BTW, your idea of storing textures run length encoded sounds very good for large upscaling

My guess is that the best results can be achieved using run length encoded textures and HMMV for upscaling above a given pixel size and CPU to VRAM copies with HMMC for smaller scales and downscaling

If textures presents large constant chunks on the columns storing it twice, once as run length data another as bitmap, could be acceptable.
Maybe, if the max size where run length becomes convenient is small, one could also think to store the bitmap data pre-scaled

E.g. assume textures 64 bytes tall and that we use
- RLE+HMMV for final scale > 64
- HMMC and bitmap data final scale <= 64

Each column, scaled in all sizes between 1 and 64 would take 2080 bytes
16 textures of 64x64 pixels would take about 1Mbyte of rom

Quite a lot but it could become almost acceptable if we assume step 2 in the scaling (this would lead to about 512Kbytes) and/or smaller textures

What do you think?

Van ARTRAG

Enlighted (6504)

afbeelding van ARTRAG

27-04-2011, 23:39

@NYYRIKKI
I'll try asap you code in the actual maze 3d project releasing the results, thanks!

Van NYYRIKKI

Enlighted (5745)

afbeelding van NYYRIKKI

28-04-2011, 00:13

Ok, few quick tips/thoughts to help testing:

- A means actually A+1 (zero is calculated as pixel as well)
- High and low nibble of texture should be same
- Bit 0 of E should be always 0 (I don't know how you think X)
- If it does not work, try adding some delays.
- You might need to use a bit lower base value in divide table in order to avoid texture overflow. ( 0-64 -> 0-63 )

Van Vampier

Prophet (2384)

afbeelding van Vampier

28-04-2011, 04:00

when can I play doom?

Van ARTRAG

Enlighted (6504)

afbeelding van ARTRAG

28-04-2011, 08:41

whenever you like, just not on msx...

Van Metalion

Paragon (1360)

afbeelding van Metalion

28-04-2011, 09:08

The wait cycle for the VDP during a macro command IS necessary, I experienced it on other commands.
However, it can only be tested on real hardware, as emulators do not emulate the VDP timing.

Van ARTRAG

Enlighted (6504)

afbeelding van ARTRAG

28-04-2011, 12:58

not always, generally it depends on the command and on the parameters you use
I've never tested HMMC but I guess that the CPU delay is sufficient for the VDP to set the new VRAM address

Van Metalion

Paragon (1360)

afbeelding van Metalion

28-04-2011, 13:21

In fact, I did test HMMC, both on hardware and on BlueMSX, but I used the wait cycle.
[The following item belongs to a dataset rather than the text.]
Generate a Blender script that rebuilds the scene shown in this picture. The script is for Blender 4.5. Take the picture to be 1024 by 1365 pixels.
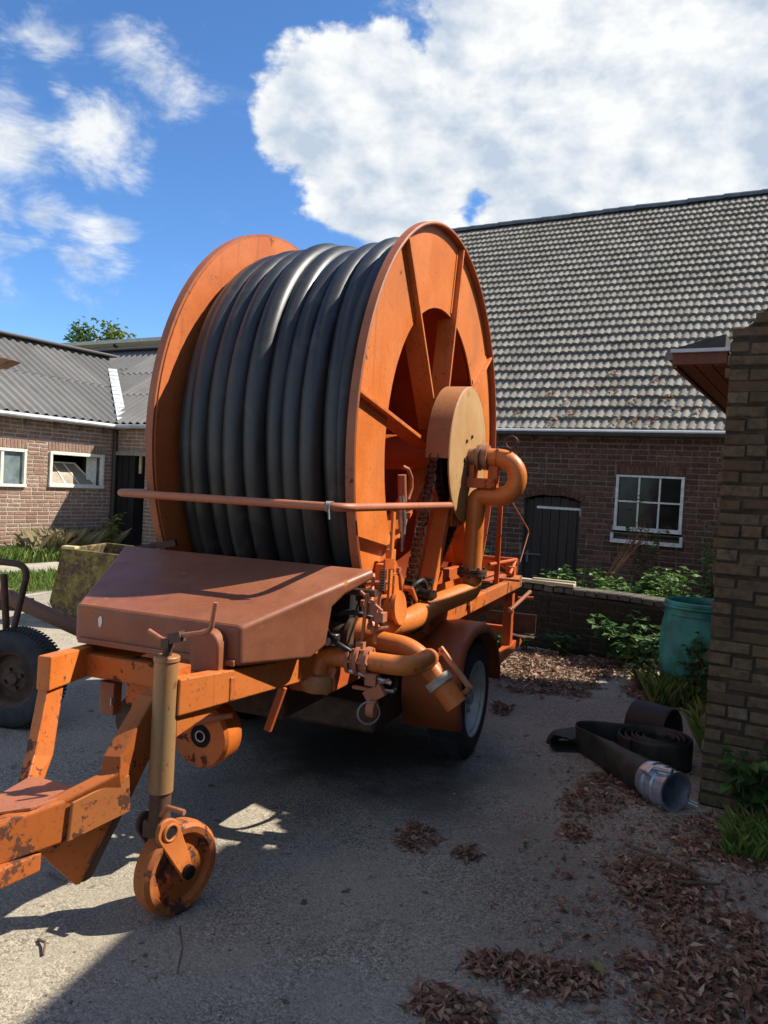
import bpy, math, random
from mathutils import Vector, Matrix, noise as mnoise
from math import sin, cos, pi, radians, sqrt, atan2

for o in list(bpy.data.objects):
    bpy.data.objects.remove(o)
SC = bpy.context.scene
COL = SC.collection
rng = random.Random(7)

# ------------------------------------------------------------------ camera
ROLL, PITCH, EYE = 0.055, math.atan(34.5 / 1050.0), 1.5
fw = Vector((0, cos(PITCH), -sin(PITCH)))
up = Vector((0, sin(PITCH), cos(PITCH)))
rt = Vector((1, 0, 0))
cx = rt * cos(ROLL) + up * sin(ROLL)
cy = -rt * sin(ROLL) + up * cos(ROLL)
cam = bpy.data.cameras.new('camera')
cam.sensor_fit = 'VERTICAL'
cam.sensor_height = 24.0
cam.lens = 24.0 * 1050.0 / 1365.0
cam.clip_start = 0.05
cam.clip_end = 2000
camo = bpy.data.objects.new('camera', cam)
COL.objects.link(camo)
m = Matrix((cx, cy, -fw)).transposed().to_4x4()
m.translation = (0, 0, EYE)
camo.matrix_world = m
SC.camera = camo

# ------------------------------------------------------------------ sun, sky, exposure
SUN_ELEV = radians(48.0)
SUN_AZ = radians(11.5)                      # counted from +X towards +Y
sdir = Vector((cos(SUN_AZ) * cos(SUN_ELEV), sin(SUN_AZ) * cos(SUN_ELEV), sin(SUN_ELEV)))
sun = bpy.data.lights.new('sun', 'SUN')
sun.energy = 5.0
sun.angle = radians(0.53)
sun.color = (1.0, 0.93, 0.82)
suno = bpy.data.objects.new('sun', sun)
suno.rotation_euler = (-sdir).to_track_quat('-Z', 'Y').to_euler()
COL.objects.link(suno)

SC.view_settings.view_transform = 'Standard'
SC.view_settings.look = 'None'
SC.view_settings.exposure = 0.75
SC.view_settings.gamma = 1.0
SC.view_settings.use_curve_mapping = False

world = bpy.data.worlds.new('World')
SC.world = world
world.use_nodes = True
world.cycles.sampling_method = 'MANUAL'
world.cycles.sample_map_resolution = 512
SC.cycles.max_bounces = 6
SC.cycles.diffuse_bounces = 2
SC.cycles.glossy_bounces = 2
SC.cycles.transmission_bounces = 3
SC.cycles.transparent_max_bounces = 4


class NT:
    """small helper round a node tree"""
    def __init__(self, tree):
        self.t = tree
        self.n = tree.nodes
        self.l = tree.links

    def new(self, typ, inputs=None, **props):
        n = self.n.new(typ)
        for k, v in props.items():
            setattr(n, k, v)
        for k, v in (inputs or {}).items():
            if isinstance(v, bpy.types.NodeSocket):
                self.l.new(v, n.inputs[k])
            else:
                n.inputs[k].default_value = v
        return n

    def math(self, op, a, b=None, clamp=False):
        n = self.new('ShaderNodeMath', operation=op, use_clamp=clamp)
        for i, v in enumerate((a, b)):
            if v is None:
                continue
            if isinstance(v, bpy.types.NodeSocket):
                self.l.new(v, n.inputs[i])
            else:
                n.inputs[i].default_value = v
        return n.outputs[0]

    def step(self, v, a, b, lo=0.0, hi=1.0):
        n = self.new('ShaderNodeMapRange', {'Value': v, 'From Min': a, 'From Max': b, 'To Min': lo, 'To Max': hi},
                     interpolation_type='SMOOTHSTEP')
        return n.outputs[0]

    def noise(self, vec, scale, detail=4.0, rough=0.55, dist=0.0):
        i = {'Scale': scale, 'Detail': detail, 'Roughness': rough, 'Distortion': dist}
        if vec is not None:
            i['Vector'] = vec
        return self.new('ShaderNodeTexNoise', i).outputs['Fac']

    def mix(self, f, a, b, blend='MIX'):
        n = self.new('ShaderNodeMix', data_type='RGBA', blend_type=blend)
        for idx, v in ((0, f), (6, a), (7, b)):
            if isinstance(v, bpy.types.NodeSocket):
                self.l.new(v, n.inputs[idx])
            elif idx == 0:
                n.inputs[0].default_value = v
            else:
                n.inputs[idx].default_value = (*v, 1) if len(v) == 3 else v
        return n.outputs[2]


def build_world():
    w = NT(world.node_tree)
    w.n.clear()
    sky = w.new('ShaderNodeTexSky', sky_type='NISHITA')
    sky.sun_disc = False
    sky.sun_elevation = SUN_ELEV
    sky.sun_rotation = pi / 2 - SUN_AZ
    sky.altitude = 900
    sky.air_density = 0.85
    sky.dust_density = 0.0
    sky.ozone_density = 6.0
    tc = w.new('ShaderNodeTexCoord').outputs['Generated']
    # cumulus: hand-placed cloud cores in world directions, edges broken up by noise
    cores = [((-.094, .907, .41), .115, 1), ((-.019, .896, .443), .13, 1), ((.08, .88, .471), .16, 1),
             ((.20, .85, .48), .20, 1), ((.318, .823, .47), .22, 1), ((-.045, .935, .35), .10, 1), ((.03, .928, .368), .13, 1), ((.153, .905, .398), .18, 1),
             ((.292, .867, .405), .22, 1), ((.42, .84, .36), .24, 1), ((.04, .955, .30), .10, .9), ((.14, .94, .32), .12, .9),
             ((.25, .76, .60), .28, 1), ((.7, .6, .4), .28, 1)]
    wisps = [((-.348, .865, .361), .10, .85), ((-.42, .85, .350), .12, .9), ((-.30, .885, .345), .06, .7), ((-.40, .878, .285), .085, .75), ((-.350, .905, .250), .085, .8),
             ((-.45, .86, .27), .10, .85), ((-.269, .861, .431), .085, .85), ((-.209, .855, .475), .06, .7), ((-.373, .821, .432), .05, .65),
             ((-.365, .843, .398), .035, .75), ((.01, .86, .512), .06, .7)]
    mask = None
    for c, r, wt in cores:
        d = w.new('ShaderNodeVectorMath', operation='DISTANCE')
        w.l.new(tc, d.inputs[0])
        d.inputs[1].default_value = Vector(c).normalized()
        v = w.step(d.outputs['Value'], r * 1.12, 0.0, 0.0, wt)
        mask = v if mask is None else w.math('MAXIMUM', mask, v)
    # far from the view the same kind of broken cumulus goes on
    dd = w.new('ShaderNodeVectorMath', operation='DISTANCE')
    w.l.new(tc, dd.inputs[0])
    dd.inputs[1].default_value = Vector((0, .93, .36)).normalized()
    away = w.step(dd.outputs['Value'], 0.75, 1.1)
    low = w.step(w.noise(tc, 2.1, 2.0), 0.48, 0.66)
    mask = w.math('MAXIMUM', mask, w.math('MULTIPLY', away, low))
    stretch = w.new('ShaderNodeVectorMath', operation='MULTIPLY')
    w.l.new(tc, stretch.inputs[0])
    stretch.inputs[1].default_value = (1, 1, 1.55)
    tc2 = stretch.outputs[0]
    n1 = w.noise(tc2, 8.5, 6.0, 0.56, 0.1)
    off = w.new('ShaderNodeVectorMath', operation='ADD')
    w.l.new(tc2, off.inputs[0])
    off.inputs[1].default_value = (0.020, 0.0, 0.026)
    n2 = w.noise(off.outputs[0], 8.5, 6.0, 0.56, 0.1)
    dens = w.math('ADD', mask, w.math('MULTIPLY', w.math('SUBTRACT', n1, 0.5), 1.75))
    alpha = w.step(dens, 0.30, 0.50)
    # thin streaky cloud in the clear half of the sky
    wmask = None
    for c, r, wt in wisps:
        d = w.new('ShaderNodeVectorMath', operation='DISTANCE')
        w.l.new(tc, d.inputs[0])
        d.inputs[1].default_value = Vector(c).normalized()
        v = w.step(d.outputs['Value'], r * 1.2, 0.0, 0.0, wt)
        wmask = v if wmask is None else w.math('MAXIMUM', wmask, v)
    mp = w.new('ShaderNodeMapping', {'Vector': tc, 'Rotation': (0.0, radians(-14), 0.0), 'Scale': (1.0, 1.0, 2.1)})
    n4 = w.noise(mp.outputs[0], 8.0, 5.0, 0.66, 0.35)
    wa_ = w.step(w.math('ADD', wmask, w.math('MULTIPLY', w.math('SUBTRACT', n4, 0.5), 2.0)), 0.36, 1.02, 0.0, 0.95)
    thin = w.math('MULTIPLY', w.step(n4, 0.56, 0.82), 0.16)
    alpha = w.math('MAXIMUM', alpha, w.math('MAXIMUM', wa_, thin))
    # relief of the cloud: lit towards the sun, greyer in its thick middle and below
    relief = w.math('ADD', w.math('MULTIPLY', w.math('SUBTRACT', n1, n2), 4.6), 0.75)
    thick = w.step(dens, 0.50, 1.15)
    big = w.step(w.noise(tc2, 3.6, 3.0), 0.36, 0.58)
    lit = w.math('SUBTRACT', relief, w.math('MULTIPLY', w.math('MULTIPLY', thick, big), 0.60), clamp=True)
    ccol = w.mix(lit, (2.5, 2.95, 3.55), (4.5, 4.58, 4.6))
    hs = w.new('ShaderNodeHueSaturation', {'Saturation': 1.10, 'Value': 0.96, 'Color': sky.outputs[0]})
    col = w.mix(alpha, hs.outputs[0], ccol)
    bg = w.new('ShaderNodeBackground', {'Color': col, 'Strength': 0.13})
    out = w.new('ShaderNodeOutputWorld')
    w.l.new(bg.outputs[0], out.inputs[0])


build_world()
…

If the wait cycle is indeed necessary, and given the fact that the VRAM offset between a double pixel and the next one is always the same (128 bytes), it might be interesting to check if the direct VRAM access (by setting the VRAM address) could be faster than HMMC ... I know for a fact that direct VRAM access works flawlessly with the speed of OTIR (which uses 21 T-states between each OUT).
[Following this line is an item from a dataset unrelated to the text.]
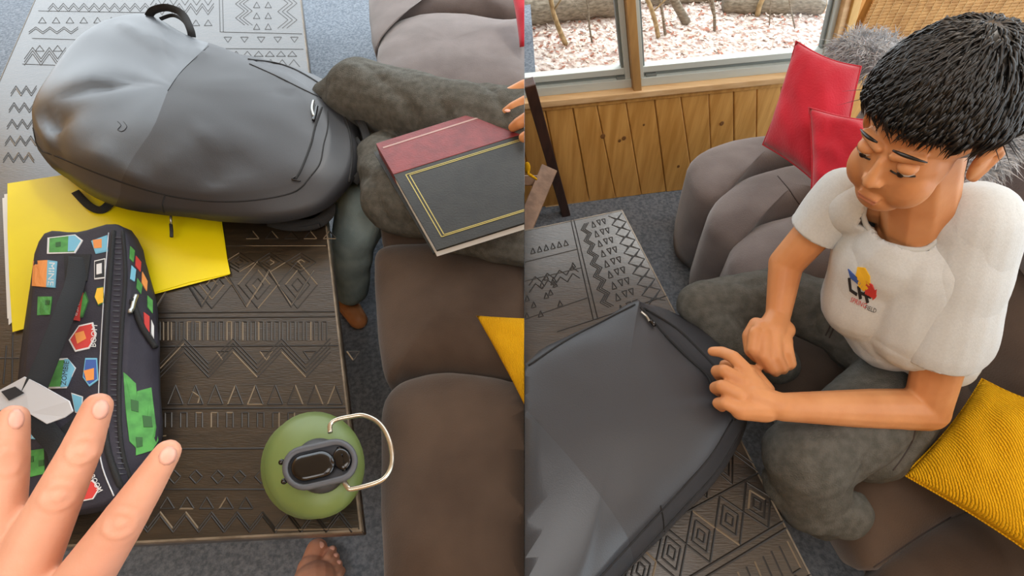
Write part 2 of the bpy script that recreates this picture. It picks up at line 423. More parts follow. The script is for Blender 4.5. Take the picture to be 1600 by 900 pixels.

About the wait cycle ... It says here that :

before a new command is sent to r#32-r#46 the program should first check the CE bit in s#2 (bit 0). This bit indicates whether the previously given command has finished or not. If it hasn’t, you should wait with giving the next command, or the previous one will be aborted

Now, when they're talking about a "command", are they talking about a whole macro command, or just the execution of bits of the actual command in progress ? In the first case, it means that if the VDP is in idle mode, you can throw it your data as fast as possible, whereas in the latter case, you have indeed to poll the s#2 register and use the wait cycle ...

EDIT : I just checked the VDP manual, and it is clear : with the HMMC command, the s#2 poll is not used to check the #CE# (VDP busy) bit but the #TR# (data transmit) bit which implies that the poll is indeed necessary. However, like you said, nothing is said about the time needed to clear the #TR# flag. I guess a test program could be made to find out, though ...

EDIT 2 : In the appendix (page 121), there is some info about the write cycle of the VDP. I am not sure how to interpret that, but if you add all times given (TASW, TAHW, TDSW, TDHW and TCSW), it gives a total time between 326ns and 2140ns (with a typical value of 840ns). That's between 1 and 8 T-states ... That's quite low, although I am certainly no expert on the subject and I might be completely mistaken.